Common misconceptions

“My property is not listed on the valuation roll and / or I have not received an account from the municipality, so I don’t have to pay”

Section 27 of the MPRA states that (1) A municipality must furnish each person liable for the payment of a rate with a written account. But (1A) A person liable for a rate must furnish the municipality with an address where correspondence can be directed to. (Added by s17 of Act29 of 2014) and (2) A person is liable for payment of a rate whether or not that person has received a written account in terms of subsection (1). If a person has not received a written account, that person must make the necessary inquiries from the municipality.

In short, the obligation to correct such shortcomings remains with the landowner!

“At least the WRSA is my voice and will sort this issue out for me”

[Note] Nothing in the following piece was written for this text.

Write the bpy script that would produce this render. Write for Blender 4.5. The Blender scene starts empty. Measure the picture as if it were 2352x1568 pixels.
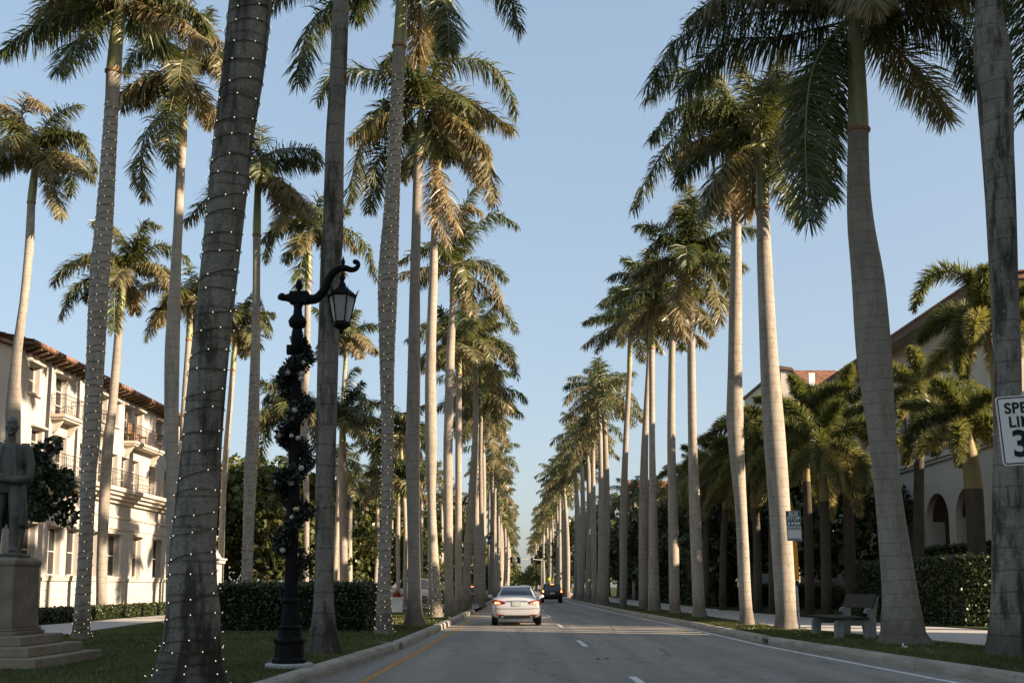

Stakeholders may lobby and argue changes to the rates policy or address shortcomings in municipal processes that were not followed, but only an individual landowner can object against the categorisation and levying of rates against a specific property. The onus is also on the individual landowner to come forward with proof to show why the objection should be considered. Like a municipal administrator remarked: “Why do you (read ‘stakeholder’) make such a fuss about the issue if we did not receive any objections from landowners?”

“My farm does not receive any services from the municipality, so why must I pay for services I do not receive?”

Farm owners must understand that “property rates” is a tax and is not in relation to any specific service to be rendered. Property rates are used to fund services that benefit the general community, as opposed to individual metered and or individual households. It is a fact that the residential owners / business owners / industrial owners on farm property and small holdings dispose of their own waste / refuse, operate their own sewage systems, and provide their own water etc., but they also do not pay the municipality for these services. Likewise, the owners of corresponding categories of property in town pays for electricity, pays for water, and pays for sewage and refuse removal. Over and above the mentioned service payments they then also pay property rates.

In conclusion

The dilemma of “game farm” rates is as much an individual landowner issue as it is a stakeholder issue. Your individual objection to property category / rate issues affecting you is worth as much as any stakeholder lobbying effort. Be aware of your rights as a landowner and understand that it requires your individual action to mitigate the financial implication that the proposed rates changes will bring. Act individually to stand together!